> [PROVIDED RECORDS]:
☆ ☆ ☆

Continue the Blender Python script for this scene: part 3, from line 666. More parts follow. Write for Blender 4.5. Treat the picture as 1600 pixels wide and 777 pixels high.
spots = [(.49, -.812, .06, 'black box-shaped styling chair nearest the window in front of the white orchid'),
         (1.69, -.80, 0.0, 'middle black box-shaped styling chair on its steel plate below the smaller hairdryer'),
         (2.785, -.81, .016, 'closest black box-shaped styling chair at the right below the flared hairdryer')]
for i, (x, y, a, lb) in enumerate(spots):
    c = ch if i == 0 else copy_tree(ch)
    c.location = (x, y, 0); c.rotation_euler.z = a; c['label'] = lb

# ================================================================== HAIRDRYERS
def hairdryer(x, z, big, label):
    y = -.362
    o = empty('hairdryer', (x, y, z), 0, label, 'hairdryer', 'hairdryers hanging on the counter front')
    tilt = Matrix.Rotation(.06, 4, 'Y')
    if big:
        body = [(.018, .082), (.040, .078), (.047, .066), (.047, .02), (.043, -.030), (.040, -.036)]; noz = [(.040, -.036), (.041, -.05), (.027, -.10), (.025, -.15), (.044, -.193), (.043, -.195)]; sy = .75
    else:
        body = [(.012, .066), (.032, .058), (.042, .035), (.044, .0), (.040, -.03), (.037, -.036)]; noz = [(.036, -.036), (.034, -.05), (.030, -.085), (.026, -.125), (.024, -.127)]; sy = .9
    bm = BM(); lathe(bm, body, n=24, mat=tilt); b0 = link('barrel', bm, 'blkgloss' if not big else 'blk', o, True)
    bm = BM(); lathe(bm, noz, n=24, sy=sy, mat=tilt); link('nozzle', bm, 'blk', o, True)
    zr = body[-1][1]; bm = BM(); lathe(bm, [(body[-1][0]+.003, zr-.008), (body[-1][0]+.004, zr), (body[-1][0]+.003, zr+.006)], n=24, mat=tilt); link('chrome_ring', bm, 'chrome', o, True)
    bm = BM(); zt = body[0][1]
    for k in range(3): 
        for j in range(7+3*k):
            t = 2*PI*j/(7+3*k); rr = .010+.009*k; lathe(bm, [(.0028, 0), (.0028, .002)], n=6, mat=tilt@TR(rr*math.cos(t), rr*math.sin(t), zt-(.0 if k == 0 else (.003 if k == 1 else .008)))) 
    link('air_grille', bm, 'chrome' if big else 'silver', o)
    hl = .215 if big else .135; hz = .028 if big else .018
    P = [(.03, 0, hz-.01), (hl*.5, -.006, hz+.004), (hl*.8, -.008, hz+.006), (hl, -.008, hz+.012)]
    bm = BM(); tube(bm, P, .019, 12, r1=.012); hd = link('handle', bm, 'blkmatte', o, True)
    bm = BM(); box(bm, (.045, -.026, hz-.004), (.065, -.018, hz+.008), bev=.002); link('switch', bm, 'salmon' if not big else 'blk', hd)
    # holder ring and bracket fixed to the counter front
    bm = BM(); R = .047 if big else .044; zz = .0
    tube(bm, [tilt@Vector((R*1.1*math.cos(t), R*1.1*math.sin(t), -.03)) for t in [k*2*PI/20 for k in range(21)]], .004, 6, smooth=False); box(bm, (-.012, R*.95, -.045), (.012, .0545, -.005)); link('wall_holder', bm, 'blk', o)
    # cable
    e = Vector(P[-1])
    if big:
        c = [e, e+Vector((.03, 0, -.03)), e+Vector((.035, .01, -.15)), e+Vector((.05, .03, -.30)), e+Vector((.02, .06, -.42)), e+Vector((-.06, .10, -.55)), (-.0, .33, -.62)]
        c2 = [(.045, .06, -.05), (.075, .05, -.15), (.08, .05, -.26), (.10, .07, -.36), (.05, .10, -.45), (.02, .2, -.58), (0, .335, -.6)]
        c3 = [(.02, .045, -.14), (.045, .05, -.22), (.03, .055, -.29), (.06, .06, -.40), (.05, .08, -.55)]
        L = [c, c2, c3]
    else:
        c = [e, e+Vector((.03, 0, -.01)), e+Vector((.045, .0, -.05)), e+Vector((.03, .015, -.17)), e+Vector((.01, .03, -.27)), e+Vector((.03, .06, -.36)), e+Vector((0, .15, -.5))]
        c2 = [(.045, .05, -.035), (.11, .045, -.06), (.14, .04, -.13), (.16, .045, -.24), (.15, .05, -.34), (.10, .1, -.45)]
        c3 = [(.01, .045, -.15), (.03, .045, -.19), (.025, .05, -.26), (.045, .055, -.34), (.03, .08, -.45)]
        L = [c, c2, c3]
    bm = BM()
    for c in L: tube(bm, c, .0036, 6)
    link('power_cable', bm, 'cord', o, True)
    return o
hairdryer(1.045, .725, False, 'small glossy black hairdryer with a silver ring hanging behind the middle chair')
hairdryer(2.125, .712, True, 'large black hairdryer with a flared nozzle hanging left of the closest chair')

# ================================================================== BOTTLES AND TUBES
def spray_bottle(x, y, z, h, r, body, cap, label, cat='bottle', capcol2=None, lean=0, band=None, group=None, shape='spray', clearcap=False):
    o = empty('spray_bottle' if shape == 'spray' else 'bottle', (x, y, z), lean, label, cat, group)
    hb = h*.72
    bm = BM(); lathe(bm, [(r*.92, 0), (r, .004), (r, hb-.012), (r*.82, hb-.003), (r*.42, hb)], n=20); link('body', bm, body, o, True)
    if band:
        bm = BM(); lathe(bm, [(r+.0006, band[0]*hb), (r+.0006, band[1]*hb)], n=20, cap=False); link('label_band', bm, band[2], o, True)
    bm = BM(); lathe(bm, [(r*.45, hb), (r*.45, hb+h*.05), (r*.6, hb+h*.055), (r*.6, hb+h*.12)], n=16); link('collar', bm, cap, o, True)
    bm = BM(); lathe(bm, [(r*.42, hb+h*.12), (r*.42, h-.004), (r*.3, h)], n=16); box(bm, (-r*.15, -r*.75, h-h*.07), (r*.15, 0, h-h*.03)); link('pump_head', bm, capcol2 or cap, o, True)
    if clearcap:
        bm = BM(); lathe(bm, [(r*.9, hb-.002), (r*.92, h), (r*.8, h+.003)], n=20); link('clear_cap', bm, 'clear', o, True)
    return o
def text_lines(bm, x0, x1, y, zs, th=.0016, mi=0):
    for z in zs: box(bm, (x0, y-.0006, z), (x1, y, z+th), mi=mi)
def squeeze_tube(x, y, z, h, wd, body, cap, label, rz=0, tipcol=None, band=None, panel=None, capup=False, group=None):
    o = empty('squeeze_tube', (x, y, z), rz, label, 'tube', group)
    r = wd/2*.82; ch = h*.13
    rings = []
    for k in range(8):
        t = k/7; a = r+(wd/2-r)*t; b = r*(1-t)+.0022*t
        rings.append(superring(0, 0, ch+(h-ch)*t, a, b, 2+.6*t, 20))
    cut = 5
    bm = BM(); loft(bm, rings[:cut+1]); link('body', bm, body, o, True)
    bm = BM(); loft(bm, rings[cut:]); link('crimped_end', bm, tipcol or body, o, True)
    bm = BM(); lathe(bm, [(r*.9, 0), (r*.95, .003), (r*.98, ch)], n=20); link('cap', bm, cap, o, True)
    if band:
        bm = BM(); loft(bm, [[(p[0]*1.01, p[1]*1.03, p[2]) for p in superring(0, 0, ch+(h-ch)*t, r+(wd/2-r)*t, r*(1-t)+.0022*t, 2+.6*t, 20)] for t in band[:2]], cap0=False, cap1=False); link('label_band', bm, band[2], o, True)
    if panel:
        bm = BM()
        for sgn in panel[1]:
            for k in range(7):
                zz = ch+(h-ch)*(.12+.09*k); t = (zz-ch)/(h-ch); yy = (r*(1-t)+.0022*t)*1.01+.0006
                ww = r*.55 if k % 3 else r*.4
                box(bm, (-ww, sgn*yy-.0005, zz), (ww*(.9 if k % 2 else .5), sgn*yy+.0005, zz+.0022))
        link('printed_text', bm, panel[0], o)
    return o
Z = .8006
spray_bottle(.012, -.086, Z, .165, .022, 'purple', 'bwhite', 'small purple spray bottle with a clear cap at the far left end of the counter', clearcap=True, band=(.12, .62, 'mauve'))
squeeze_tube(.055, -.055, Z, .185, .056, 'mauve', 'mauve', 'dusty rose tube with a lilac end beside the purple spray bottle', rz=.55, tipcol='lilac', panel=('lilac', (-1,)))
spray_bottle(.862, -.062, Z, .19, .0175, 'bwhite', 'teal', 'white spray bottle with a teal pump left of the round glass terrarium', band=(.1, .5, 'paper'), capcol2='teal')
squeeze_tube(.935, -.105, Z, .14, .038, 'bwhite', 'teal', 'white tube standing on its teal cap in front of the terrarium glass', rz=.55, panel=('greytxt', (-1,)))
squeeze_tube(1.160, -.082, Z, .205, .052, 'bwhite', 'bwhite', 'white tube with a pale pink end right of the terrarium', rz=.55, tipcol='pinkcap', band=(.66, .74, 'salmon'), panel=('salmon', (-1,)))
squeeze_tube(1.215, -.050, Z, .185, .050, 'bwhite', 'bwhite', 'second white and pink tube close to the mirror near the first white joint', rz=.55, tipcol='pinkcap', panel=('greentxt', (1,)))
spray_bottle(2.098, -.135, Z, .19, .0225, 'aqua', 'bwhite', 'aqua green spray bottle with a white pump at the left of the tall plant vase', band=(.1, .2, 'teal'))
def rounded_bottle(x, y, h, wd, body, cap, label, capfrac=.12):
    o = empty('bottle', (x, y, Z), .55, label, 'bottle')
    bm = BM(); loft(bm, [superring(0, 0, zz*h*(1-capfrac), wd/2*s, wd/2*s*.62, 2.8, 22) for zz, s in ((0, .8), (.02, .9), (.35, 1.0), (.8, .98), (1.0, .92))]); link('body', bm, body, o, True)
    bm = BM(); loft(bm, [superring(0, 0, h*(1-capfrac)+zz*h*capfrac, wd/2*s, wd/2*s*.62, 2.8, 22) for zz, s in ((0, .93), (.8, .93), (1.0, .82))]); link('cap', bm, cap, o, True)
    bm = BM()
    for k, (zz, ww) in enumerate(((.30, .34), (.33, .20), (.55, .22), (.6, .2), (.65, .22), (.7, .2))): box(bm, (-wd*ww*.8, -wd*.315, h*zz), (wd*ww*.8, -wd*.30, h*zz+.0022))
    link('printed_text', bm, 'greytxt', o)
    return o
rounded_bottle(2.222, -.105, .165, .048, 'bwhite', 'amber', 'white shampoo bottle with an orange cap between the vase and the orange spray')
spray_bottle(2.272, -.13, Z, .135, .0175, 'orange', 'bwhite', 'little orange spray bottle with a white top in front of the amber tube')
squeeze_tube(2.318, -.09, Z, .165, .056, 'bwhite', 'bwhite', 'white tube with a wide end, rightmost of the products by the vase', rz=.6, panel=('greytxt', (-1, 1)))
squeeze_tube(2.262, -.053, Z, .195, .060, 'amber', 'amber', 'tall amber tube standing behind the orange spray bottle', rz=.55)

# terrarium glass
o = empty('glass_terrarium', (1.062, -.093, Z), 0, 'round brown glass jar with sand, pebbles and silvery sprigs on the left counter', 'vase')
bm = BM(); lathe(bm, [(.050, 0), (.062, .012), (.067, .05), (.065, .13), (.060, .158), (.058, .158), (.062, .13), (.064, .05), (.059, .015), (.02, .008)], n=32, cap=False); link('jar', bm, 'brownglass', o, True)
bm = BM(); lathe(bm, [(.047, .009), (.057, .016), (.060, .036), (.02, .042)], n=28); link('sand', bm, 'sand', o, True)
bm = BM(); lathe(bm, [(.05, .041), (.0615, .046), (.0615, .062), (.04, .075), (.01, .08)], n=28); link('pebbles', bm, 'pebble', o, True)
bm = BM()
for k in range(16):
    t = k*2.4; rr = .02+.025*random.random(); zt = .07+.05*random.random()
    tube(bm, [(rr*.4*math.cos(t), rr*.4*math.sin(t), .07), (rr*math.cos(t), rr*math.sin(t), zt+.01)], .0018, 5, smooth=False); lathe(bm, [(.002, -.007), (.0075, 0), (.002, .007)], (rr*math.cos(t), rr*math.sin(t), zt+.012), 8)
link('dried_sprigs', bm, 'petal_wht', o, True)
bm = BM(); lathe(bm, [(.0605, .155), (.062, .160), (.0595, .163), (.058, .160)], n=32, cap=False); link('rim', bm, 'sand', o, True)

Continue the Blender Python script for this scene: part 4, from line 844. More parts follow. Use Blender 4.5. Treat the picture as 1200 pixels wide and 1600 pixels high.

☆ ☆ ☆

> [WRITTEN TASK]: Only the lines from the top of the data through the line that contains "c.location = (x, y, 0);" should be quoted, exactly as they stand.

> [COMPLETED TASK]:
Continue the Blender Python script for this scene: part 3, from line 666. More parts follow. Write for Blender 4.5. Treat the picture as 1600 pixels wide and 777 pixels high.
spots = [(.49, -.812, .06, 'black box-shaped styling chair nearest the window in front of the white orchid'),
         (1.69, -.80, 0.0, 'middle black box-shaped styling chair on its steel plate below the smaller hairdryer'),
         (2.785, -.81, .016, 'closest black box-shaped styling chair at the right below the flared hairdryer')]
for i, (x, y, a, lb) in enumerate(spots):
    c = ch if i == 0 else copy_tree(ch)
    c.location = (x, y, 0); c.rotation_euler.z = a; c['label'] = lb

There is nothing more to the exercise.